Les chibanis ont été au cœur de l’actualité ces dernières semaines, mais connaissez-vous vraiment leur histoire ?
Qui sont les chibanis, soit “cheveux blancs” en arabe ?
« Entre 1945 et 1974, c’est-à-dire les Trente Glorieuses, la politique était celle du recrutement massif de la main-d’œuvre provenant essentiellement du Maghreb et répondant à un besoin conjoncturel. Certains, convaincus de la courte durée qu’ils allaient passer en France, n’ont pas opté pour le regroupement familial et ont vu leur situation s’éterniser », explique l’association Les Chibanis, basée à Nice. Ces personnes là, ce sont les chibanis. Ils ont travaillé dans la sidérurgie, la mine, le secteur automobile, ils sont à la retraite et vivent aujourd’hui dans les foyers d’Adoma (ex Sonacotra).
Combien sont-ils ?
« Les immigrés des États tiers (hors Union européenne) âgés de plus de 65 ans représentent près de 350 000 personnes », peut-on lire dans un rapport d’information parlementaire, conduit en 2013 par le député des Hauts-de-Seine Alexis Bachelay. 140 000 de ces immigrés ont acquis la nationalité française. Les deux tiers viennent d’un pays du Maghreb (Algérie, Maroc, Tunisie…). Les immigrés âgés résidant en France perçoivent des pensions dont le montant moyen se situe entre 300 et 700 euros.

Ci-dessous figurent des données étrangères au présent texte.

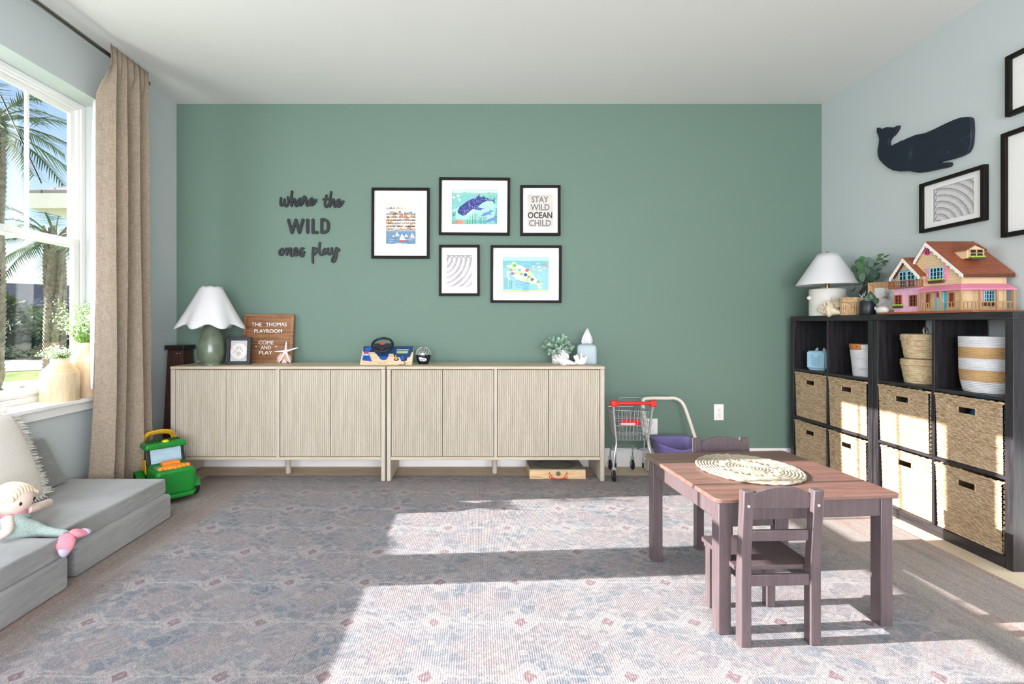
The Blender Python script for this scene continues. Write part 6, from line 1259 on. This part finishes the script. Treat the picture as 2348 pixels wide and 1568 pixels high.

Au-delà de leur précarité économique, ils vivent une grande précarité émotionnelle, poursuit le rapport parlementaire : « Le monde du travail ayant été le principal cadre de sociabilité extérieure au foyer, la vieillesse amenuise encore plus durement le tissu social et affectif. »
Une fois à la retraite, ils se retrouve donc seuls, mal logés et avec un accès aux soins défaillant. En effet, du fait de leur vie professionnelle – 40 ans sur des chantiers par exemple – ils subissent un vieillissement précoce et accumulent les pathologies.
L’impossible retour au pays
Selon Kader Atia, directeur de l’Action Méditerranéenne pour l’insertion sociale par le logement interrogé par le magazine Solidarum, « les chibanis ont été envoyés en France pour rapatrier de l’argent, puisque la décolonisation n’a rien laissé. Ils sont devenus des “mandats”, ils ne retournent plus voir leur famille. Je les pousse à y aller, mais c’est très difficile parce qu’ils n’ont pas vu leurs enfants grandir, parce qu’ils n’ont presque rien vécu avec leur femme. Ils ont évolué chacun de leur côté de part et d’autre de la Méditerranée. »
Certains d’entre eux font tout de même de nombreux retours au pays. Le hic : leur situation économique peut en être impactée. Depuis les années 2000, ils peuvent bénéficier de l’allocation de solidarité aux personnes âgées qui leur est retirée s’ils restent trop longtemps dans leur pays d’origine. Les associations se battent pour qu’ils aient des droits sans condition de résidence principale en France. « On est allé les chercher, on les a séparés de leur famille. Ils se sont ruinés la santé au travail, alors aujourd’hui, on leur doit bien ça, on peut bien leur donner ce supplément », plaide Zineb Doulfikar, fondatrice de l’association Les Chibanis, dans Solidarum.
Et les chibanias ?
Ce sont les grandes oubliées. « Lorsque l’on parle des migrants âgés, on a tendance à oublier qu’il y a aussi des femmes parmi eux », regrette Martine Bendahan, déléguée territoriale de l’Association service social familial migrants (ASSFAM). Et pourtant, ces dernières, qu’elles aient rejoint leur mari rapidement ou plus tard, vivent elles aussi, aujourd’hui, dans la précarité économique et sociale. Une précarité aggravée dans la mesure où les chibanias se sont consacrées à leur famille et ne peuvent donc bénéficier des droits accordés après une vie de travail salarié.
Des initiatives pour aider les chibanis existent !
A Paris par exemple, le sociologue Moncef Labidi a créé le « café social », dans le 20e arrondissement. Un lieu de convivialité où les chibanis se retrouvent pour boire un café, discuter ou jouer aux dominos, mais aussi une permanence sociale pour les aider dans leurs démarches administratives. A Lyon, le café l’Olivier des sages fonctionne sur le même principe.
Et on peut aussi se réjouir qu’une frange des chibanis aient gagné leur procès : ils étaient plus de 800 à poursuivre la SNCF pour discrimination, car embauchés comme contractuels et ne bénéficiant pas du statut de cheminot ni de ses avantages. Les « indigènes du rail », c’est leur surnom, ont obtenu réparation après douze ans de bataille juridique.